Quantifying the Impacts of Subsurface Geochemical Processes During Geothermal Operations

Understanding the geochemical effects of fluid injection and extraction on reservoir properties is critical for the success of geothermal operations, as induced water-rock interactions - such as mineral dissolution and precipitation - can significantly influence system’s performance and long-term sustainability. 

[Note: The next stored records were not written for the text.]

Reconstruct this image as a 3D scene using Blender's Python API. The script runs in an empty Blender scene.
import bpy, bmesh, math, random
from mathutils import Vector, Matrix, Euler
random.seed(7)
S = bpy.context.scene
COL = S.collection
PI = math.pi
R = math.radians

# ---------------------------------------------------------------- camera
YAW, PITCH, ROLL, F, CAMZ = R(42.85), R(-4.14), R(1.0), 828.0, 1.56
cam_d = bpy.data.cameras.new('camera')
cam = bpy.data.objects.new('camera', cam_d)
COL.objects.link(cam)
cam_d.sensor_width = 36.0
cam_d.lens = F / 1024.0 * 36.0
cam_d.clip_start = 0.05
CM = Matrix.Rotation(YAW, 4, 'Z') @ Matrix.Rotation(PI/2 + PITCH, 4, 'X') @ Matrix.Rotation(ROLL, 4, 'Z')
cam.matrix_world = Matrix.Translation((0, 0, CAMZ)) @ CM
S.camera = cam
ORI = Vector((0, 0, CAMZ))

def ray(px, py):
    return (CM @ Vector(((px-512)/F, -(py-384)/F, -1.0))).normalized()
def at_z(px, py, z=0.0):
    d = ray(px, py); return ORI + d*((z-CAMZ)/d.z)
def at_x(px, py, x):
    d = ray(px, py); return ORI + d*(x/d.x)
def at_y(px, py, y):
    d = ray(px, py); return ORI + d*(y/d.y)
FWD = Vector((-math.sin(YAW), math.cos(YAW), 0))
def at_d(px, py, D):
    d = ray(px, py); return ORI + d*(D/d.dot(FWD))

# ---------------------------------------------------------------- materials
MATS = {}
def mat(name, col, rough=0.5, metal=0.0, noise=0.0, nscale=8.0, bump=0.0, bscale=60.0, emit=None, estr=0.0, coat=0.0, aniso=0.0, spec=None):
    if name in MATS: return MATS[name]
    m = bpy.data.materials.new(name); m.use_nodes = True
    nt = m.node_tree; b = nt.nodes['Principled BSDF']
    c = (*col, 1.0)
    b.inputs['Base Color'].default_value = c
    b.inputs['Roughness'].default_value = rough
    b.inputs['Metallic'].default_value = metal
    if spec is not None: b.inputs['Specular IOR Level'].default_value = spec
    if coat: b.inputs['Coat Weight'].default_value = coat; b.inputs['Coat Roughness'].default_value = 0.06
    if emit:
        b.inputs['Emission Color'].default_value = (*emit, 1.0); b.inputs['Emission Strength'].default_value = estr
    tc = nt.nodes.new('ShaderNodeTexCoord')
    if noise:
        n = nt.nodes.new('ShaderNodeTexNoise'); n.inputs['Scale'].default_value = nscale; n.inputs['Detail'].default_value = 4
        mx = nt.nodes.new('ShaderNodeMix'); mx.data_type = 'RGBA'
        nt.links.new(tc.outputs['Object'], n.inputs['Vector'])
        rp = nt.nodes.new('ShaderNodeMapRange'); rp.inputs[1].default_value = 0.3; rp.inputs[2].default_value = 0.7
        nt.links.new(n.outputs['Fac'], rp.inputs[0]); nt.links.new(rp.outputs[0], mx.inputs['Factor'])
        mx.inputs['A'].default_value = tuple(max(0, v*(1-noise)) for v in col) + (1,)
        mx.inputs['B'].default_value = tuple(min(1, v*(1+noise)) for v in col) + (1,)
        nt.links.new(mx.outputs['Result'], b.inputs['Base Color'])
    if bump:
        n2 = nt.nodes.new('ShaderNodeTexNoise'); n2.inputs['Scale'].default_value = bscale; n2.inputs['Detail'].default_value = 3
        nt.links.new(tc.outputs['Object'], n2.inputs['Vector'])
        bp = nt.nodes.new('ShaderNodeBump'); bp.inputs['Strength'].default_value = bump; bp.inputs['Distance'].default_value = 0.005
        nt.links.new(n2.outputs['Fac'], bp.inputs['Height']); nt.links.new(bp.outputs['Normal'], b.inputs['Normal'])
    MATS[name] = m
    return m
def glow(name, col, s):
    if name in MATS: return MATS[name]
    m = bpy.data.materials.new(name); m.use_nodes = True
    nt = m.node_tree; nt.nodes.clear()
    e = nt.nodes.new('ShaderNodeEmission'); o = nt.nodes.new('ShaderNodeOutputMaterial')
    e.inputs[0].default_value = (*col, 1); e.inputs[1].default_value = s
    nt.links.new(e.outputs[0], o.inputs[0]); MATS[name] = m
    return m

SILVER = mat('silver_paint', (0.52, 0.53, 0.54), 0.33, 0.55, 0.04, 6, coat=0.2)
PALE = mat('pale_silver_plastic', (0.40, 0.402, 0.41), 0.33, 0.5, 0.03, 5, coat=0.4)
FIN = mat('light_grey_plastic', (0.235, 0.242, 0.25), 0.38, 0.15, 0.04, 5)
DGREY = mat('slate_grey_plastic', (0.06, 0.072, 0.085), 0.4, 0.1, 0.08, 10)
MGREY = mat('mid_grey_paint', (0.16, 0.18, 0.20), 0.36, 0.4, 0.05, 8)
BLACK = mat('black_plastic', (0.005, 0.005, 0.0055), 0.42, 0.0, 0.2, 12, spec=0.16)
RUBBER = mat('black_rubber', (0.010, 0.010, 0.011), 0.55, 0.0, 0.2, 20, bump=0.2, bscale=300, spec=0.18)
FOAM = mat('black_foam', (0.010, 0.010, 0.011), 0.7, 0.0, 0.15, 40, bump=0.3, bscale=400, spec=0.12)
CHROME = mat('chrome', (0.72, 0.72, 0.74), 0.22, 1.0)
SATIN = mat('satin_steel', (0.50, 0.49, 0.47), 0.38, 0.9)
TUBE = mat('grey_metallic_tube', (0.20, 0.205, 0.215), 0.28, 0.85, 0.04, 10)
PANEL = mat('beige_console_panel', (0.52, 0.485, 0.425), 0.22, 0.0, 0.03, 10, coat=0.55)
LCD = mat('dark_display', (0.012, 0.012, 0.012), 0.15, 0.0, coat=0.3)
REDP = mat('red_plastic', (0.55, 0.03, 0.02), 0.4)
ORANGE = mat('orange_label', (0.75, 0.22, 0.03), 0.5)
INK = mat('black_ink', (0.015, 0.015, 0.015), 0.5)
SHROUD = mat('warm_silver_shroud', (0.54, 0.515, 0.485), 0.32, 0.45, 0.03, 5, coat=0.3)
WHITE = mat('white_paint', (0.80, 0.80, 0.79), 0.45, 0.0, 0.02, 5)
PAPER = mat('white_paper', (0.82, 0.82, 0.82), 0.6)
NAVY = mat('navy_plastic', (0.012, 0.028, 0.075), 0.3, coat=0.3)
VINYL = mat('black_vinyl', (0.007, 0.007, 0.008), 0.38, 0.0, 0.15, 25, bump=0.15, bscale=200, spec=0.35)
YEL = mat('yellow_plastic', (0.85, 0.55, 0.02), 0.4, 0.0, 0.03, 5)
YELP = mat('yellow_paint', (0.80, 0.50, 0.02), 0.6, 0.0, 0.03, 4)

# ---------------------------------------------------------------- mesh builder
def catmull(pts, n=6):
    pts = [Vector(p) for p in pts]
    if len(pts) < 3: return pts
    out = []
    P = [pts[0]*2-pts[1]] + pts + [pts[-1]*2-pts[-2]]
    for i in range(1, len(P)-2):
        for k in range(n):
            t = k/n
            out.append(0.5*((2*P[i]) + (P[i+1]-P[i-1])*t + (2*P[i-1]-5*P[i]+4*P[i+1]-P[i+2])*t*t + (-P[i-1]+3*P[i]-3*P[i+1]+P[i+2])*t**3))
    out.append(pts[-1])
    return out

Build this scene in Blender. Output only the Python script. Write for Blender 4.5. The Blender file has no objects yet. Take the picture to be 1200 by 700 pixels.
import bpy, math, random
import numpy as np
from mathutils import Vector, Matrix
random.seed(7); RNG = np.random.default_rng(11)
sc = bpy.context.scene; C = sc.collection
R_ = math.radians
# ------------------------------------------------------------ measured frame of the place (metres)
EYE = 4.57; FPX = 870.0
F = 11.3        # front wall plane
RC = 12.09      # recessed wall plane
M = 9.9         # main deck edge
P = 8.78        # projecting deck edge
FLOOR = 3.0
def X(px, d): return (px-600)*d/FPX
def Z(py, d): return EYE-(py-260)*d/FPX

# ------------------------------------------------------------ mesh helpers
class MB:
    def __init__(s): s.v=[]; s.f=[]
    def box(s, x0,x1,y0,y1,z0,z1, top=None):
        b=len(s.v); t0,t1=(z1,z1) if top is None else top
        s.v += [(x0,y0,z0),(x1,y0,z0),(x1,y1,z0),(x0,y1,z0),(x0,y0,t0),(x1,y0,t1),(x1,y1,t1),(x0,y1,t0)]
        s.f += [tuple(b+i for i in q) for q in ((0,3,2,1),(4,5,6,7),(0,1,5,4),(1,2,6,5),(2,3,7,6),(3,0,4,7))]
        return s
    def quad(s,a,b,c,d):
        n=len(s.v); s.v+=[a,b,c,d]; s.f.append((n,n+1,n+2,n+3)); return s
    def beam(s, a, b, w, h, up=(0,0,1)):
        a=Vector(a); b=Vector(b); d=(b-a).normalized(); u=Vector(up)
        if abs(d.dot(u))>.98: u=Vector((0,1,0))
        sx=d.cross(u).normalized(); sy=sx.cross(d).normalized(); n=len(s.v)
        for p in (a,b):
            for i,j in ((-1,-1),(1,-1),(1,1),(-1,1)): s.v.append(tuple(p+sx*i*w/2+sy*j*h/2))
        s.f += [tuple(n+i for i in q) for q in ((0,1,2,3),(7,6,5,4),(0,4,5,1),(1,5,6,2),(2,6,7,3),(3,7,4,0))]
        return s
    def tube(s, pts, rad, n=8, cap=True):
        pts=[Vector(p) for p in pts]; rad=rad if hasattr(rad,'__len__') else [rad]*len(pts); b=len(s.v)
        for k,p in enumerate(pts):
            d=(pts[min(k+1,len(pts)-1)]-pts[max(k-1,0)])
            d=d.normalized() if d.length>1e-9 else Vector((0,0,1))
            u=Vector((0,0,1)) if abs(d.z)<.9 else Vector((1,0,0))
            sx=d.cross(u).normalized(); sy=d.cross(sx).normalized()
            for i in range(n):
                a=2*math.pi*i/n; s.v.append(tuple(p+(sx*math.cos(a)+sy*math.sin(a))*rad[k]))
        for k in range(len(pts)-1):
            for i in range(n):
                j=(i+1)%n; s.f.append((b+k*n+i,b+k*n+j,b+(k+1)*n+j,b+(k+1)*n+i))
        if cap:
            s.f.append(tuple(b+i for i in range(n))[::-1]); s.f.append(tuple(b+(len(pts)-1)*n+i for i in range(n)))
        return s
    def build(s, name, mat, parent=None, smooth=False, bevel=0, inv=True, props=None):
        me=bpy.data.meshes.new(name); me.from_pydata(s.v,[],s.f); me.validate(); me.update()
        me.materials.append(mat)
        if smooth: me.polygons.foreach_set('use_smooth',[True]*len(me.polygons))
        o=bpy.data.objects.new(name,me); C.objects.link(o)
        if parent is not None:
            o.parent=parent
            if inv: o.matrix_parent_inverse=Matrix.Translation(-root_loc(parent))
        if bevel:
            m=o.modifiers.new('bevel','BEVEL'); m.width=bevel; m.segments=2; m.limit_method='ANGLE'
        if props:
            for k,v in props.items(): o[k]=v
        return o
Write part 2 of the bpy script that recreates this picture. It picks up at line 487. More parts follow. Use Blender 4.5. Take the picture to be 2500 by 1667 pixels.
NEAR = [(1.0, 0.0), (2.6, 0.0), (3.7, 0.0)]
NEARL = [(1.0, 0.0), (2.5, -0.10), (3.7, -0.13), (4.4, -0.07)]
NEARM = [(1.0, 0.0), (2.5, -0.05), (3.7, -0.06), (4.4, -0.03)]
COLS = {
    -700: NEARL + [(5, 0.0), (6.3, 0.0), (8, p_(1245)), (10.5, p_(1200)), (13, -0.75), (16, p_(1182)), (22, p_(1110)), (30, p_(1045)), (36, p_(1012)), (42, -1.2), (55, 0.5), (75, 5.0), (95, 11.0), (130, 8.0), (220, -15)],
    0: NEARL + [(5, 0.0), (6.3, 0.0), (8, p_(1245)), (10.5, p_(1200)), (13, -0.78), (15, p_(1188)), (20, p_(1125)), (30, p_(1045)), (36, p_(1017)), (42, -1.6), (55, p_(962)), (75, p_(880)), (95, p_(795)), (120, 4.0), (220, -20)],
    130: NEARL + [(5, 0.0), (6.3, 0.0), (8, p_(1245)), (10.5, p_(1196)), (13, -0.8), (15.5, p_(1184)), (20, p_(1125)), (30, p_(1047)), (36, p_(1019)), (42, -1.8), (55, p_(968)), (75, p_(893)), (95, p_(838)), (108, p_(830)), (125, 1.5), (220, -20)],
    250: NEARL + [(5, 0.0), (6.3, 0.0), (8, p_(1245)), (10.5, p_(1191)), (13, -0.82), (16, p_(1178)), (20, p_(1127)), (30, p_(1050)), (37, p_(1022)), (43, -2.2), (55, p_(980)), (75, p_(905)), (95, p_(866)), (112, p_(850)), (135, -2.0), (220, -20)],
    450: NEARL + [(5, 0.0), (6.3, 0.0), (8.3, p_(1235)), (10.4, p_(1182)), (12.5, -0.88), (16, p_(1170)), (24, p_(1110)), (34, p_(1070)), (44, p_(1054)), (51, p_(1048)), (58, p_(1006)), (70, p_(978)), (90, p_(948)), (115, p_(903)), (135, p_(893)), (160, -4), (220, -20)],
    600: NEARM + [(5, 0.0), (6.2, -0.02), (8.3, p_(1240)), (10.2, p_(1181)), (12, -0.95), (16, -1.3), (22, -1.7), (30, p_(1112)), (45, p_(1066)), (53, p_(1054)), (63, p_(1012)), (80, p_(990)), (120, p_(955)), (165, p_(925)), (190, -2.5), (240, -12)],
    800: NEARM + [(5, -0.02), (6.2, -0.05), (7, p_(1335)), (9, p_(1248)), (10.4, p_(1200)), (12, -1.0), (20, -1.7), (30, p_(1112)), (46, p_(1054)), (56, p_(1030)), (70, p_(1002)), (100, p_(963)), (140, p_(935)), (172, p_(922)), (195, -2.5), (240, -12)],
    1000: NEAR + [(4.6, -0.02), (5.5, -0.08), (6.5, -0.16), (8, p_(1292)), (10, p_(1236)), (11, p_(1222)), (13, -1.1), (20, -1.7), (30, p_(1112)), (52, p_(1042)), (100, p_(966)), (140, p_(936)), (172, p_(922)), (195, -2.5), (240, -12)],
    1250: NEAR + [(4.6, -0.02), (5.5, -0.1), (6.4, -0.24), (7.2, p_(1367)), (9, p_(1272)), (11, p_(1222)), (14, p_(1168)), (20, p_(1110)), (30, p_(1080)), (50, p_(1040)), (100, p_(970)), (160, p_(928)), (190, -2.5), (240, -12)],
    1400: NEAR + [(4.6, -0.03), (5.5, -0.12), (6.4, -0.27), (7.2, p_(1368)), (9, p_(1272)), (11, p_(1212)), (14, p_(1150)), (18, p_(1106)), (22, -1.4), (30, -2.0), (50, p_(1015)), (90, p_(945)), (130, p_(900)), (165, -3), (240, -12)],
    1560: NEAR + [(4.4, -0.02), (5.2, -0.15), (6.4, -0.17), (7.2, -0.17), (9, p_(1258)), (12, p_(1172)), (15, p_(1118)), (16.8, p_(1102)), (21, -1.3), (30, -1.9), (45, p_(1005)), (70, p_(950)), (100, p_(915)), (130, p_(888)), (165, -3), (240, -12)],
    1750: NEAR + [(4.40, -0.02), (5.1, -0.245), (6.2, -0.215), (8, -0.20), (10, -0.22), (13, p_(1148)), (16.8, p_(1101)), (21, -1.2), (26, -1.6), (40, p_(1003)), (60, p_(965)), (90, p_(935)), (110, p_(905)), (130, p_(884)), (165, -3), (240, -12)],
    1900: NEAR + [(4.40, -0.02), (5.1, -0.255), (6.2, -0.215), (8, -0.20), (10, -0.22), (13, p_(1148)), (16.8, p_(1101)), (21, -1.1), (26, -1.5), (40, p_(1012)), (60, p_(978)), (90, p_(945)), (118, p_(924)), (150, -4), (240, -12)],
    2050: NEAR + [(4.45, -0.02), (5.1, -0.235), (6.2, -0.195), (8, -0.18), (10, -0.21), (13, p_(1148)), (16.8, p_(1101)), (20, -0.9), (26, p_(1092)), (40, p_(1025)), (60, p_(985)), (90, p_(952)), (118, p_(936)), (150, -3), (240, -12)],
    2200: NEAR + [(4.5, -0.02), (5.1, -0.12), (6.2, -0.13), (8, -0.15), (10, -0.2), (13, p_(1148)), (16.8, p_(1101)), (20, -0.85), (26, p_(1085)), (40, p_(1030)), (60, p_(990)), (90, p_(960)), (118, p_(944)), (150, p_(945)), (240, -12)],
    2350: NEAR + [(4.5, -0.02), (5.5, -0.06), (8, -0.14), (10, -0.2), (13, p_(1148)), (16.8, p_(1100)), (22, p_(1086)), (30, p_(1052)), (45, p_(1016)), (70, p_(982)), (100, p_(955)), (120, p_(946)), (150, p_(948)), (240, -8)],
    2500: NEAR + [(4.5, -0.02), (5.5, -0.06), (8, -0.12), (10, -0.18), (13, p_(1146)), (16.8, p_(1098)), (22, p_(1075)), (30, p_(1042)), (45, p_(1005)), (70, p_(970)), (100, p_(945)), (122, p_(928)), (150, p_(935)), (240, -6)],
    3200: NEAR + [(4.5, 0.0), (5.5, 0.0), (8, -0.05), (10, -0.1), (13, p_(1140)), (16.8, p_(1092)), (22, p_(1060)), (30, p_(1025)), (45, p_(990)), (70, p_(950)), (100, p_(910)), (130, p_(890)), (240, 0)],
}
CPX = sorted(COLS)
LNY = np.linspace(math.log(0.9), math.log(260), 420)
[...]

This research, developed within the frame of the THC-Prognos project, aims to investigate and validate advanced reservoir engineering concepts for geothermal utilization and management. Under the prospective of future geothermal development in the Berlin’s urban area, particularly at the TU Berlin campus in Berlin-Charlottenburg (Fig. 1), this study primarily addresses site-specific geochemical issues triggered by water circulation within a porous, unconsolidated reservoir currently investigated for Aquifer Thermal Energy Storage (ATES) porpoises. According to Regenspurg et al. (2018), these processes are likely linked to the oxidation of pyrite, leading to the release of sulfuric acid and iron (Fe) ions. The resulting acidification of the reservoir promotes the dissolution of aluminum-silicates, which in turn releases substantial amounts of aluminum (Al)—a compound that is poorly soluble under the nearly neutral pH conditions typical of the target reservoir in its undisturbed state.

These processes are of high relevance from an operational point of view, as the mobilization of Al and Fe ions pose the risk of pore clogging due to their reprecipitation in the shape of alteration minerals, which may negatively affect the site-specific ATES performance over time. Integrating flow-through experiments and fully coupled THC modelling - using the newly developed GOLEM-PHREEQC interface for 3D multiphysics reactive transport in heterogeneous, complex reservoirs (Fig. 2) – this research seeks to assess and quantify such impacts in terms of alteration of reservoir parameters (e.g., porosity and permeability) and overall system’s performance.